I was watching the movie “ The Tree of Life” the other day. Honestly, I couldn’t connect all the pieces together the first time I saw the movie. It can mean completely different things for completely different kinds of people. The Tree of Life is about everything. About life, nostalgia, love, loss, hatred, anger, nature, grace, forgiveness, redemption, and everything else that could be there in life. The scenes are incredibly beautiful, as perfect as they could be and looks out of this world. The Tree of Life is a series of fragmented memories of a young man named Jack (Sean Penn) who reminisces his childhood memories as a young boy , and the polar relationships between his graceful, loving mother (Jessica Chastain), and his strict, disciplinary, and sometimes angry father (Brad Pitt). It is a simple family entwined in love,the kind we see in everyday life.






And,somewhere in the middle of the movie, there was this scene when the Brian family attends the church on a Sunday morning and listens to a sermon.It really struck me as I listened to it again and again. It haunted me.

The Book of Job explores the myth that we inhabit a world in which people who live virtuously inevitably receive blessing, while those who do evil, always suffer a painful fate. The story of the tragedies that fell upon virtuous Job, demonstrates that there is nothing in life that can protect us from the possibility of pain.The story of Job is quoted often when one gets angry at God and when misfortunes befall.


“Job imagined he might build his nest on high – that the integrity of his behavior would protect him against misfortune. And his friends thought, mistakenly, that the Lord could only have punished him because secretly he’d done something wrong.

But, no, misfortune befalls the good as well. We can’t protect ourselves against it. We can’t protect our children. We can’t say to ourselves, even if I’m not happy, I’m going to make sure they are.

We vanish as a cloud. We wither as the autumn grass, and like a tree are rooted up.
Is there some fraud in the scheme of the universe? Is there nothing which is deathless? Nothing which does not pass away?

We cannot stay where we are. We must journey forth.

We must find that which is greater than fortune or fate. Nothing can bring us peace but that.

Is the body of the wise man, or the just, exempt from any pain? From any disquietude, from the deformity that might blight its beauty, from the weakness that might destroy its health?

Do you trust in God?

Job, too, was close to the Lord. Are your friends and children your security? There is no hiding place in all the world where trouble may not find you. No on knows when sorrow might visit his house, any more than Job did.
The very moment everything was taken away from Job, he knew it was the Lord who’d taken it away. He turned from the passing shows of time. He sought that which is eternal.

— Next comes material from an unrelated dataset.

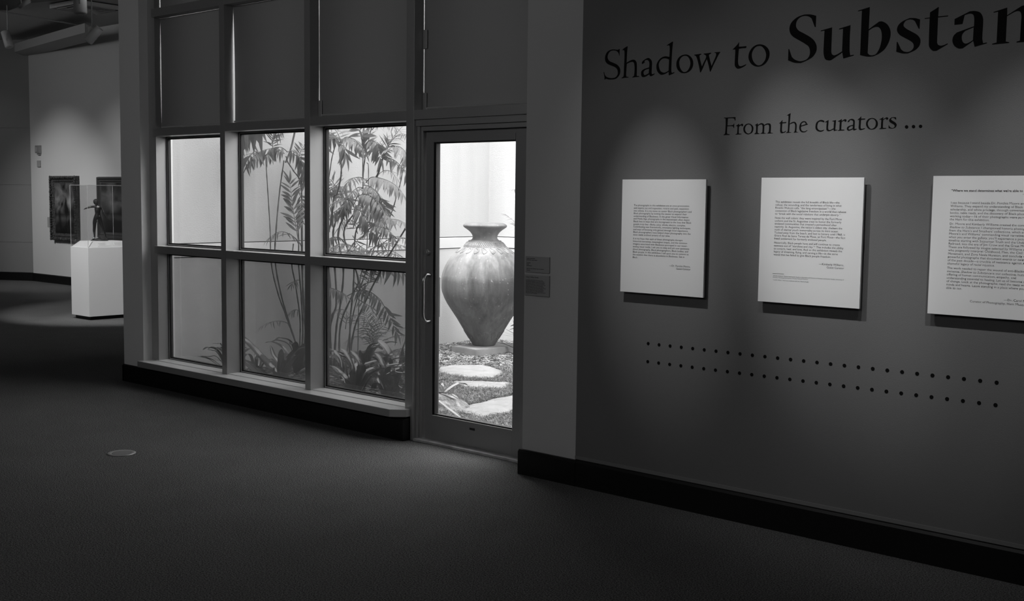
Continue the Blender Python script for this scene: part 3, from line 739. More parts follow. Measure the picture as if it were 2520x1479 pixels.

Does he alone see God’s hand who sees that He gives, or does not also the one see God’s hand who sees that He takes away? Does he alone see God who sees God turn His face towards him? Does not also he see God who sees God turn his back?"


The sermon is a profound piece of theology, a beautiful piece of poetry, and a deep well of spiritual wisdom and insight.

“Is there nothing which is deathless? Nothing which does not pass away?”

“The Tree of Life” also offers an answer in the voice of Mrs. O’Brien when she declares, “Unless you love, your life will flash by… Do good, wonder, hope.”

There are only two routes through life: “the way of nature and the way of grace.” Grace is abundant in the story’s mother figure, the pious and loving Mrs. O’Brian and a sufferer of the most awful of all tragedies – the death of a child, her middle son in his late teens. How he died we never learn, but the rest of the film can be seen as a reaction to his cruelly shortened life and to the question it inevitably poses.....Why? Why such a brief candle?

At the boy's funeral, a pastor tells Mrs. O'Brien "He's in God's hands now" and she replies with something like... "He should be in my hands." I could not think of a better answer than hers. Perhaps that answer is the one which shook me up.Whenever I hear of the death of a young child, I am reminded of my own personal loss. Why? Why such a brief candle?